YPG’den yapılan yazılı açıklamada, “Olayın failleri yasaları ve uluslararası kuralları çiğnedikleri için bu sorumsuz eylemlerinden dolayı hesap verecekler” dendi.
Rakka operasyonuna Sünni Arap milislerin dahil olması da, yerel halkın Kürtlerle ilgili şüphelerini azaltmış değil.
Uzmanlar, IŞİD’den sonra istikrarı sağlama ve insan hakları ihlallerinden kaçınmanın, Rakka’nın geleceği ve Suriye’nin kuzeyinde IŞİD’in direnişini uzatma olasılığını yakından etkileyeceğini söylüyor. Aylardır yaptıkları uyarı, Kürt ağırlıklı Suriye Demokratik Güçleri IŞİD sonrası Rakka’da Araplarla ve aşiretlerle işbirliği yapmazsa, mezhepsel çatışmaların çıkabileceği, bunun da cihatçılara yeniden kapı aralayacağı.
Washington’daki düşünce kuruluşu Tahrir Ortadoğu Politikası Enstitüsü'nden Hassan Hassan, Kürtlerle Araplar arasındaki güven eksikliğinin sonucunun, cihatçıların temizlenmiş bölgelere yeniden dönme çabası olacağına dikkat çekiyor.
Suriye Devlet Başkanı Beşar Esat’a karşı isyan çıkalı altı yıl oldu ama Kürtlerle Araplar arasında güven öncesinde de yok denecek kadar azdı. 1970’lerde baba Hafız Esat, Arap aileleri yerleştirmek için on binlerce Kürt’ü Rakka’dan sürmüştü. Rakkalı Araplar’ın şimdiki korkusu, Kürtler’in bugün fırsattan istifade ederek genişlemesi.
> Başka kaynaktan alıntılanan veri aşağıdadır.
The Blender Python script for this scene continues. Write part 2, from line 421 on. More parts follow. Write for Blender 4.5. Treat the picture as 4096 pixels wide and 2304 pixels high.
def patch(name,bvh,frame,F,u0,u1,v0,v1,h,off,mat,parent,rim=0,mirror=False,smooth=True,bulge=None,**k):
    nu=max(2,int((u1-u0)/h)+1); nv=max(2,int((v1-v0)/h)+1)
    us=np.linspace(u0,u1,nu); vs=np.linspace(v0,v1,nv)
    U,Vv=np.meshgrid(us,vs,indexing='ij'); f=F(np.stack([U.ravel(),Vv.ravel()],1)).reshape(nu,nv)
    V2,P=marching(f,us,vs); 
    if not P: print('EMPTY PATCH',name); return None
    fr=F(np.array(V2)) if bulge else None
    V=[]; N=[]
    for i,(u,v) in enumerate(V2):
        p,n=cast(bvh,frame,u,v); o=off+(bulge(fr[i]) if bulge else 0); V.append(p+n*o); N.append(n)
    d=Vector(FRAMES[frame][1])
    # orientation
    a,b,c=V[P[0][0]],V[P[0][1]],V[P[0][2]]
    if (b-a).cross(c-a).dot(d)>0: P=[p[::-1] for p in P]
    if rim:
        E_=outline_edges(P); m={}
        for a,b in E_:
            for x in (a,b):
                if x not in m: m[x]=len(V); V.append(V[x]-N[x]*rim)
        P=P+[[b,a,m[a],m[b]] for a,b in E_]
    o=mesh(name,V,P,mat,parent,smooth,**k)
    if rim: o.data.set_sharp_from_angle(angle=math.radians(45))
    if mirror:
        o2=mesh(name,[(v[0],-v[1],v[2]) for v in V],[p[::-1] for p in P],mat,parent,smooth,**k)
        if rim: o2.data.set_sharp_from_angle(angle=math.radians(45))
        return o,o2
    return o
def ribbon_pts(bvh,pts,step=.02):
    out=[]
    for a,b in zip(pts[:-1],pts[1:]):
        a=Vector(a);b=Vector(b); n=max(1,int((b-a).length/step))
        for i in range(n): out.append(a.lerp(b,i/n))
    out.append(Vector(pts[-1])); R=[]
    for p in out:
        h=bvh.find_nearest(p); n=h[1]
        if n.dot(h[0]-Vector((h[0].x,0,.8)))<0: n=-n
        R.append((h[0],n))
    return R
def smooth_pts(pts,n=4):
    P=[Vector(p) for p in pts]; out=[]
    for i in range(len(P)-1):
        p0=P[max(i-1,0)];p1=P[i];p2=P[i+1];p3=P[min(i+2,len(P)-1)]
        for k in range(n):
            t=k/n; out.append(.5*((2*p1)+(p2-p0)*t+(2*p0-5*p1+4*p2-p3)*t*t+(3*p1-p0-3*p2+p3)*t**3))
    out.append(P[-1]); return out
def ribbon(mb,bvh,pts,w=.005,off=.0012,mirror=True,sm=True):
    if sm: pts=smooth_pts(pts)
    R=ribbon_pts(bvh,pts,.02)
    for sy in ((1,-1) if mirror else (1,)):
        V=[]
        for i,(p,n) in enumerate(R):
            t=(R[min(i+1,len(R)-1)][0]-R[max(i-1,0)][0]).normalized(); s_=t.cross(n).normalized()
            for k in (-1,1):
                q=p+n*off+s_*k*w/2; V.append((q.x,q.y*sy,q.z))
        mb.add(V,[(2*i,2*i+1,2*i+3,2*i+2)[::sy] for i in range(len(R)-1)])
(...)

Bu da nüfus dağılımının yeniden alt üst olması demek.
IŞİD propagandasının yanı sıra, Suriye’nin kuzeyindeki ve doğusundaki bazı köyleri ele geçiren Kürtler’in, Araplar’ı evlerinden çıkarması da, duruma yardımcı olmuyor.
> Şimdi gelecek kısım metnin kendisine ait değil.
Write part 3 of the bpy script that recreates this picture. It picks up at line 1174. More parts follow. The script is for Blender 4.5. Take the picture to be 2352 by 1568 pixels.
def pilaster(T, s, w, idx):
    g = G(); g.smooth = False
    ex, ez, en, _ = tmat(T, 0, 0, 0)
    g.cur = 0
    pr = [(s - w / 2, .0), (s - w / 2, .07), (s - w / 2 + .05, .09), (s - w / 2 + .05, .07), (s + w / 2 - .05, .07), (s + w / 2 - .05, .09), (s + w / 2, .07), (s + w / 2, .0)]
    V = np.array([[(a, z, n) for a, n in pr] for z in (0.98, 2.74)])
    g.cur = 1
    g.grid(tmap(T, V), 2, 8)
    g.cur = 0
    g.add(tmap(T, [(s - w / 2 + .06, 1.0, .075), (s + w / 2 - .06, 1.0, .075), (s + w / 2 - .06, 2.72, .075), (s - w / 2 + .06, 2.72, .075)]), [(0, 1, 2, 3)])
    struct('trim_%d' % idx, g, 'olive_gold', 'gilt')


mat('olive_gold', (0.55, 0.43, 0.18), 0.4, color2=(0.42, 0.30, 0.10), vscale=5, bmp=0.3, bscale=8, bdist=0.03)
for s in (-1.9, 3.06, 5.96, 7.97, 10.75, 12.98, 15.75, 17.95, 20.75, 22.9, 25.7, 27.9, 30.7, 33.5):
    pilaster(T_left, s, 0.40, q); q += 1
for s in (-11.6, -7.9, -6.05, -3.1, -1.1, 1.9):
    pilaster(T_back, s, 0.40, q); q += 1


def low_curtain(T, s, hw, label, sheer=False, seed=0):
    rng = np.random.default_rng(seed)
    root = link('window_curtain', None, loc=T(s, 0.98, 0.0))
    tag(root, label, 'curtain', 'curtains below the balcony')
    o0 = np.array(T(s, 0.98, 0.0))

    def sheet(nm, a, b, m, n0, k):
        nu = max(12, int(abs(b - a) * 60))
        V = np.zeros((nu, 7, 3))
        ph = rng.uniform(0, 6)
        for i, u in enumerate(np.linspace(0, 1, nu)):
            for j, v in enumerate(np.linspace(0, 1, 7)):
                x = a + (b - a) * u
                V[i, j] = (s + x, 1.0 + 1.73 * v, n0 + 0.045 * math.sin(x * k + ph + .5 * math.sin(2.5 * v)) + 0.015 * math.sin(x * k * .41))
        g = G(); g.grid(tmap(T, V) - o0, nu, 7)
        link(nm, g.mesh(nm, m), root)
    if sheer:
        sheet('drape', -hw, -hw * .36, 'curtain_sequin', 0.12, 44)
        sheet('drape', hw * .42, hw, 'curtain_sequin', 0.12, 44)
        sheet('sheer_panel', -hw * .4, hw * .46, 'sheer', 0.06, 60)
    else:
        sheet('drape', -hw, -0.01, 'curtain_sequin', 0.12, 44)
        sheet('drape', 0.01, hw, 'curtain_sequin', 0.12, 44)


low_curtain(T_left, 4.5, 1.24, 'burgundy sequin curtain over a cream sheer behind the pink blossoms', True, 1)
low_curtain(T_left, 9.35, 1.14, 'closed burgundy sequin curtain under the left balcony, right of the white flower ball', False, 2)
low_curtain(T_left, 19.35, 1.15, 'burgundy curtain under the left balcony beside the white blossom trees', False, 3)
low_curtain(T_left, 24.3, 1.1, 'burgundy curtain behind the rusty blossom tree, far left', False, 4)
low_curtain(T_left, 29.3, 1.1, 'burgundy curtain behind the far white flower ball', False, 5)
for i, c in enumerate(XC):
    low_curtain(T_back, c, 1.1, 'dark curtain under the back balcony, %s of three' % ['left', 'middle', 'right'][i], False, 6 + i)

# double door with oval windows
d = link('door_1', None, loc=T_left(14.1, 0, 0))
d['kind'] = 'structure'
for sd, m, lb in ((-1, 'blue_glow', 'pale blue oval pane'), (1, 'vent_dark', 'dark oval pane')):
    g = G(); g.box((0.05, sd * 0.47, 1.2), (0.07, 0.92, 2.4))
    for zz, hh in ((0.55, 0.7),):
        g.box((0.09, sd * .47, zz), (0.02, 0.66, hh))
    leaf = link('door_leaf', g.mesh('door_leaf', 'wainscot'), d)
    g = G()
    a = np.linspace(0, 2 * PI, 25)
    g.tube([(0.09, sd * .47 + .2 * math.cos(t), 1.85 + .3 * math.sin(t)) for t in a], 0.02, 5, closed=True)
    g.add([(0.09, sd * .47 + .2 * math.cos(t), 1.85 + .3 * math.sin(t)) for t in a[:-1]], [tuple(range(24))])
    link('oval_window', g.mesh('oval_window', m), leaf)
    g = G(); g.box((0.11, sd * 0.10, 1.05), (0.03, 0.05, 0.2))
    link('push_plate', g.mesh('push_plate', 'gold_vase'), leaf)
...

Rakka sakinlerinin bir endişesi de IŞİD karşıtı güçlerin, bölgede yaşayan sivilleri de cihatçı ve IŞİD sempatizanı olarak görüyor olması. Yerli IŞİD militanlarının akrabalarına da aynı damga vuruluyor.
“Rakka Sessizce Katlediliyor” adlı bir grubun, SDG birliklerinin bölgedeki köylere baskın yaptığı ve genç erkekleri gözaltına aldığı iddiası da bu endişelerin kanıtı.
Gözaltına alınanlar ya çalışma kamplarına gönderiliyor ya da SDG’ye katılmaya zorlanıyor. Eylemci grubun, gözaltındakilere eğer SDG’ye katılmazlarsa, ailelerinin yanına dönemeyeceklerinin söylendiğini bildiriliyor.
İddiaları yalanlayan Kürt yetkililerse gözaltına alınanların çoğunun, IŞİD üyesi olmadıkları sonucuna varılınca hızla serbest bırakıldığını savunuyor. Kürt yetkililer, IŞİD üyesi olup suç işlemeyenlerin de affedileceğini açıkladı.